Based on their hypothetical origin in lava tubes, what characteristics of hypothetical Martian lava tube microbes can we reasonably extrapolate? Could we theorize how different microbe species might interact with one another?

  • $\begingroup$ They would need a source of energy, light or chemical energy. $\endgroup$ – Uwe Mar 28 '18 at 13:18
  • $\begingroup$ @Uwe. That is what the lava tubes are for in regards to chemical energy. Since light is not the best kind on Mars, due to all that deadly UV light. $\endgroup$ – Future Historian Mar 28 '18 at 13:23

It's really hard to answer this with any kind of real credibility, as we haven't actually detected any life on Mars, but... The most significant obstacle to life on Mars is the UV radiation on the surface due to the lack of atmosphere, and to a lesser extent magnetic field.
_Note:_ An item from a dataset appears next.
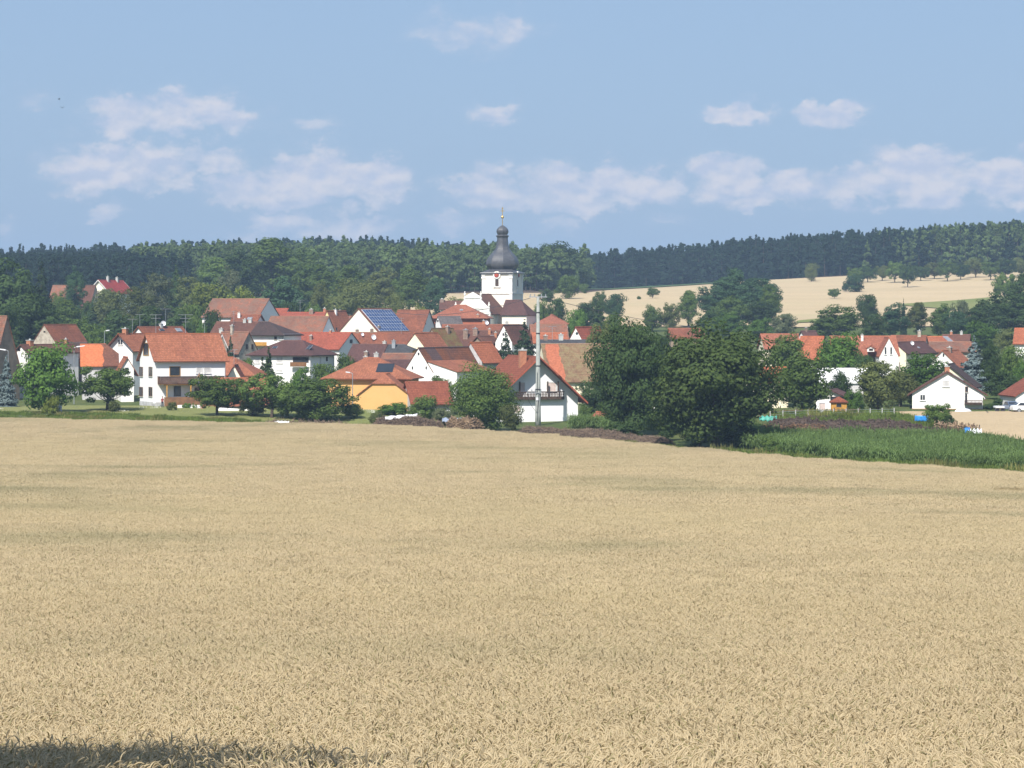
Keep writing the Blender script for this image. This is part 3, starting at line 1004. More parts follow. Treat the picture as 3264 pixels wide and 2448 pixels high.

There have been a number of studies that look in to this. These will be protected from the harsh radiation that would kill most life that we know of on the surface. These look primarily at cold lava tubes on Earth and theorize how that would affect things on Mars.

On Earth, life in cold lava tubes is primarily found on ice. One interesting thing is that life has thrived in these locations without access to sugars, and instead has relied on Iron for energy, which of course is commonly found on Mars.

Bottom line, the most likely characteristics would be pockets concentrated around ice and some minerals that are commonly found on Mars and have some energy content.